Sermon on the mount…at the rock-cut churches of Lalibela, Ethiopia

There are other fascinations. For a strange reason, studying Nevil Shute’s A Town like Alice as part of my English course left a huge impression on me and so, on my first trip to Australia, Alice Springs it was. The book came alive right before me and it was such an amazing experience though I’m sure the town would have had little or no impact on those not familiar with the book. Then Ethiopia. Who goes on holiday to that country? All I knew about Ethiopia was in the context of famine. It so happened that my cousin was on a fellowship there for a few months and invited me over. It was breathtakingly beautiful – the people, the food, the monuments.

Warsaw, Poland

Tallinn, Estonia

Bratislava, Slovakia

With my husband, we initially travelled to places we thought would be ‘nice and interesting and different’ until we discovered Eastern and Central Europe and fell in love. Since then, our trips have been a relentless pursuit of discovering all that Eastern Europe has to offer – from Romania and Bulgaria to Hungary, Slovakia and the Czech Republic, to Latvia, Lithuania, Estonia, and so on. The people, the food, the old towns, the culture have captivated us, and we have had some of the loveliest holiday experiences in these countries. We just have a couple of smaller little countries to cover in the region before we have to start discovering new territory!

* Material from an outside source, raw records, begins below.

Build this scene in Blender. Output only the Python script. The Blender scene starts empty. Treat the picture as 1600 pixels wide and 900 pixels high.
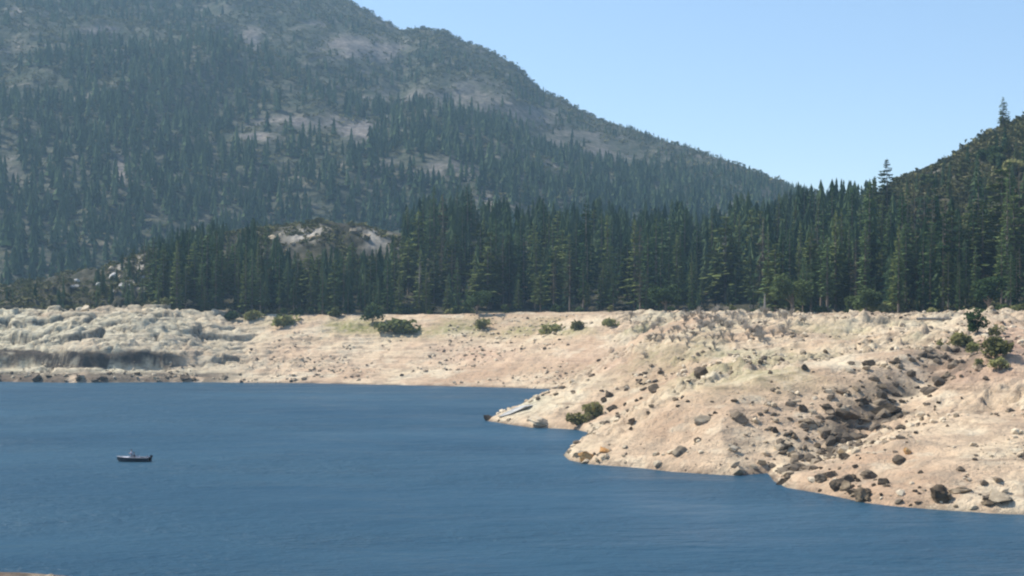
import bpy, bmesh, math, random
import numpy as np
from mathutils import Vector, Matrix

# ------------------------------------------------------------------ camera, world, sun, exposure
C = bpy.context.scene.collection
SC = bpy.context.scene
RX, F, HZ, CZ = 1600.0, 2537.0, 488.0, 25.0      # reference frame width, focal length (px), horizon row, eye height (m)
cam_d = bpy.data.cameras.new('camera'); cam = bpy.data.objects.new('camera', cam_d); C.objects.link(cam)
cam.location = (0, 0, CZ); cam.rotation_euler = (math.pi/2, 0, 0)
cam_d.sensor_width = 36.0; cam_d.lens = F/RX*36.0
cam_d.shift_y = (HZ-450.0)/RX
cam_d.clip_start = 0.5; cam_d.clip_end = 20000
SC.camera = cam

SUN_EL, SUN_AZ = math.radians(50), math.radians(-70)      # azimuth measured from +Y (view direction), negative = to the left
w = bpy.data.worlds.new('World'); SC.world = w; w.use_nodes = True
nt = w.node_tree
bg = nt.nodes['Background']
sky = nt.nodes.new('ShaderNodeTexSky'); sky.sky_type = 'NISHITA'; sky.sun_disc = False
sky.sun_elevation = SUN_EL; sky.sun_rotation = SUN_AZ
sky.altitude = 1500; sky.air_density = 1.0; sky.dust_density = 1.4; sky.ozone_density = 2.0
nt.links.new(sky.outputs[0], bg.inputs[0]); bg.inputs[1].default_value = 0.13
sun_d = bpy.data.lights.new('sun', 'SUN'); sun_d.energy = 4.5; sun_d.angle = math.radians(0.5); sun_d.color = (1, .935, .83)
sun = bpy.data.objects.new('sun', sun_d); C.objects.link(sun)
sdir = Vector((math.cos(SUN_EL)*math.sin(SUN_AZ), math.cos(SUN_EL)*math.cos(SUN_AZ), math.sin(SUN_EL)))
sun.rotation_euler = sdir.to_track_quat('Z', 'Y').to_euler(); sun.location = sdir*3000
vs = SC.view_settings
vs.view_transform = 'Standard'; vs.look = 'None'; vs.gamma = 1; vs.use_curve_mapping = False; vs.exposure = 0.62
SC.cycles.use_denoising = True
SC.cycles.max_bounces = 5; SC.cycles.diffuse_bounces = 2; SC.cycles.glossy_bounces = 2
SC.cycles.transparent_max_bounces = 8; SC.cycles.volume_bounces = 0
SC.cycles.filter_width = 2.2

rng = np.random.default_rng(7)
random.seed(7)

# ------------------------------------------------------------------ helpers
def tag(o, label=None, cat=None, group=None, kind=None):
    if label: o['label'] = label
    if cat: o['category'] = cat
    if group: o['group'] = group
    if kind: o['kind'] = kind
    return o

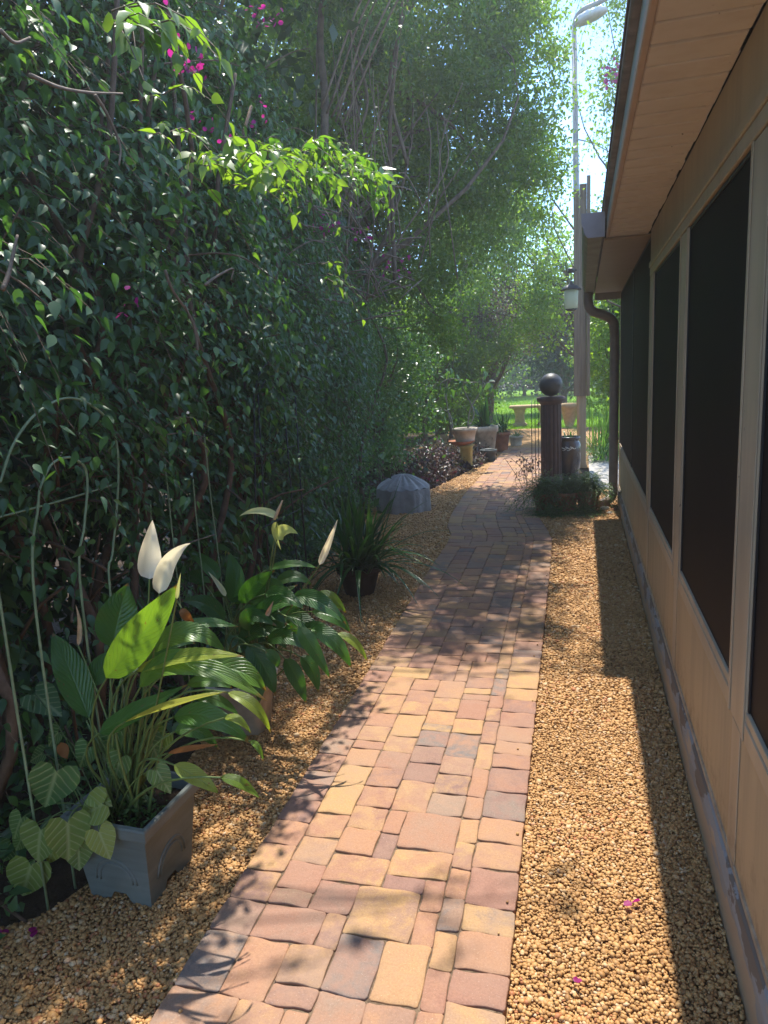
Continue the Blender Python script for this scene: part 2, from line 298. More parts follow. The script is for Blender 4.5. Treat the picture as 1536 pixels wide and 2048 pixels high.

The UNESCO biosphere reserve of Spreewald, Brandenburg, Germany

At the iconic Stari Most (Old Bridge) in Mostar, Bosnia and Herzegovina

When our daughters were young, our destinations were guided by activities for them. Water and animals were a big draw, so it was beach destinations like Goa or the Maldives or Lombok or jungle holidays like the Jungle Retreat at Masinagudi or animal experience like the Singapore or San Diego zoos. Or Disneyland which is a fun family destination. Now, as they have grown older, we have been expanding boundaries with them, trying to do combination trips that give them a sense of the unique and unusual, as well as the more familiar. So trips to the UK have been combined with a trip to Poland or a trip to Germany has been combined with a trip to Croatia/Montenegro/Bosnia and Herzegovina.

A Mathura special – sweet lassi

With friends, does it really matter? The company takes precedence over destination, so it could be Sri Lanka where we’ve got lost in the old world charm of Galle or discovered beach hideouts like Jungle Beach. Or it could be Goa where the toss of a coin determines whether one goes left or right and which beach or seafood restaurant one must hit. Or even a long Indian train journey which epitomizes Monkton’s ‘glory of the ride.”

The leather tanneries of Fez, Morocco

And so different influences are at play in my choice of holidays and there’s never a ‘bucket list’ because holidays should never be pulled out of one.